1. Wie seid Ihr darauf gekommen, das Zentralwerk als Genossenschaft zu übernehmen und somit dem meist profitorientierten Immobilienmarkt zu entziehen?
Historisch gesehen handelt eine Genossenschaft nach solidarischen und egalitären Prinzipien. Deshalb war das die uns am logischsten erscheinende Rechtsform. In unserem Fall bedeutet das konkret zum Beispiel: Wirtschaftlich stärkere Mitglieder haben mehr Startkapital beisgesteuert, aber alle haben das gleiche Mitspracherecht. Alle Genossen entscheiden gemeinsam über die Geschicke des Projekts. Eine Genossenschaft muss außerdem Mitglied eines Genossenschaftsverbandes sein, der ihre Wirtschaftlichkeit regelmäßg prüft. Das macht eine Insolvenz unwahrscheinlicher als bei einer GmbH.

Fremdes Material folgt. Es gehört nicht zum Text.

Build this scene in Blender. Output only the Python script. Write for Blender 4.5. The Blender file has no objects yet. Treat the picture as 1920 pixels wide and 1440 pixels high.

Viele Studien legen nahe, dass eine bunte Durchmischung in einem Viertel zur Lebensqualität der Bewohner:innen beiträgt. Die Eigentumsform der Genossenschaft kann hier als Alternative zu einem Rückkauf von Immobilien durch die Stadt oder dem Verkauf an private Eigentümer:innen (von großen Immobilienspekulant:innen bis hin zu kleineren Privateigentümer:innen) gesehen werden.
Was sind Eure Gedanken dazu?
Auch eine (Wohn-)Genossenschaft ist juristisch gesehen ein privater Eigentümer und nicht zwingend gemeinwohlorientiert – sie kann es aber sein, wenn das in der Satzung so festgeschrieben ist. Insofern ist sie sicher eher als Akteur einer auch sozial gesunden Stadtentwicklung geeignet als eine der üblichen Kapitalgesellschaften. In unserem Fall ist die Gemeinwohlorientierung durch die Zusammenarbeit mit der Stiftung TRIAS in der Satzung festgeschrieben. Die Stiftung ist Eigentümer von Grund und Boden, auf dem das Zentralwerk steht, und sie verfolgt das Ziel, Spekulation im Umgang mit Grundbesitz zu vermeiden. Die Rechtsform der Genossenschaft ist vielleicht nicht so entscheidend – wie das Mietshäusersyndikat zeigt. Wichtiger sind sicher demokratische Strukturen und ein Verzicht auf Gewinnorientierung. Auf der Minus-Seite steht: Eine Genossenschaft macht viel Arbeit, das fällt vor allem dann ins Gewicht, wenn diese vorwiegend ehrenamtlich erbracht wird.
Anstatt eines Vorkaufsrechts der Stadt wäre auch eine Art Vorkaufsrecht durch kulturelle Akteur:innen innerhalb eines Viertels denkbar – z.B. in Form einer Genossenschaft.
Was sind Eure Gedanken dazu?
Das fänden wir natürlich super. Dazu braucht es aber erst mal entsprechende gesetzliche Regelungen. Und in denen müsste wohl auch festgeschrieben sein, wie dieses Vorkaufsrecht legitimiert wird. Man sollte bedenken: Wir sind hier in Sachsen und etwaige „kulturelle Akteur:innen“ könnten auch aus einer politischen Ecke kommen, die in der Frage wohl nicht mitgedacht wurde 😉
Raum für Kultur im Viertel erhalten – Welche Rolle hat das in Eurer Entscheidung für eine Genossenschaft gespielt?
Eine grundlegende, wie schon der Name unserer Genossenschaft erkennen lässt: Die Kultur steht an erster Stelle. Insofern verstehen wir uns schon als Kondensationskern für eine kulturelle Entwicklung des Viertels. Wir sind uns aber natürlich ebenfalls der Ambivalenz der Sache bewusst, denn kulturelle Entwicklung birgt immer auch die Gefahr eines Gentrifizierungsschubes.